Para beneficio de su fe. Gracias a la Anunciación, la Virgen tuvo más certeza del misterio del que iba a dar testimonio. Ella era demasiado humilde para creer y decir cosas tan grandiosas sobre su persona. Esta aparición le dio una fe más segura en la realidad de este misterio.
Para el honor de Dios. La Anunciación brinda a la Virgen la oportunidad de ofrecer a Dios el homenaje de una perfecta obediencia, cuando pronuncia sus palabras: Ecce ancilla Domini, “He aquí la esclava del Señor”, las palabras más sabias que jamás hayan salido de una criatura.
Para la naturaleza humana. La Encarnación efectúa una especie de matrimonio espiritual entre el Verbo y la naturaleza humana. Por tanto, era necesario que cada una de las partes diese su consentimiento a este matrimonio. María representa a la naturaleza humana en este intercambio.

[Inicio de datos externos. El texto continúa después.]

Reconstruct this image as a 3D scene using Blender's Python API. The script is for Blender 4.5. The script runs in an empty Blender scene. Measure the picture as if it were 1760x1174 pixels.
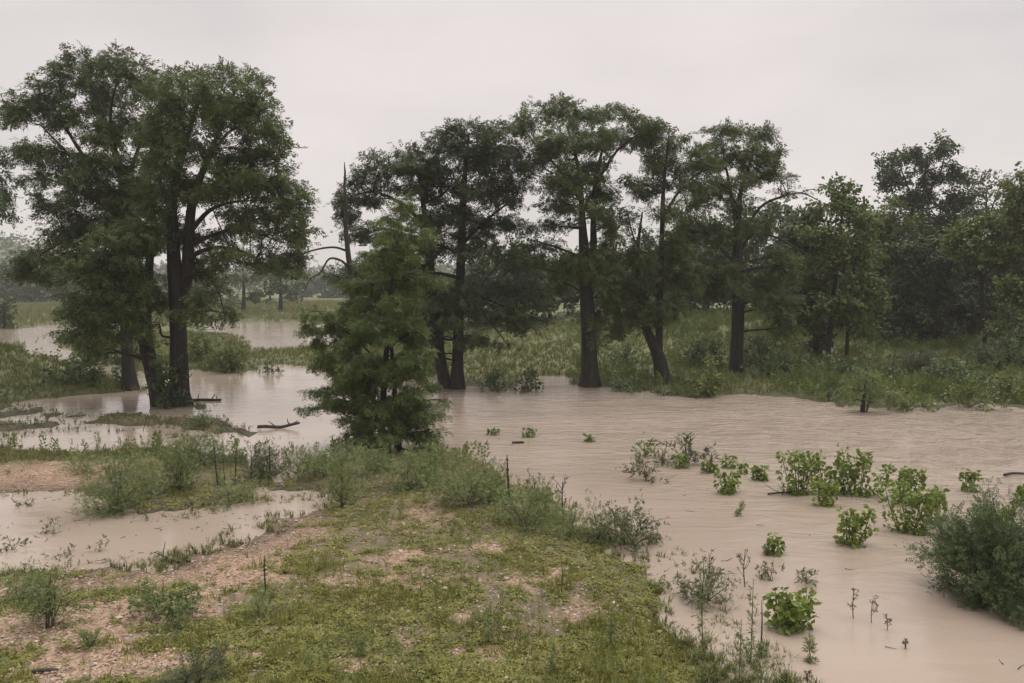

El fiat es dado especialmente en nombre de María. La Virgen accede a la Encarnación en todo su desarrollo, ella participa en cuerpo y alma de todos los sentimientos que habitan el corazón de su Hijo desde su concepción. San Bernardo describe bellamente esta escena:
“También nosotros, Señora Nuestra, los condenados infelizmente a muerte por la divina sentencia, esperamos esta palabra de misericordia. Se pone entre tus manos el precio de nuestra salvación; en seguida seremos librado si consientes.
“Mira, todo el mundo postrado a tus pies espera tu respuesta, y no sin motivo. Pues de tu palabra depende el consuelo de los miserables, la redención de los cautivos, la salvación de todos los hijos de Adán, de toda la raza humana.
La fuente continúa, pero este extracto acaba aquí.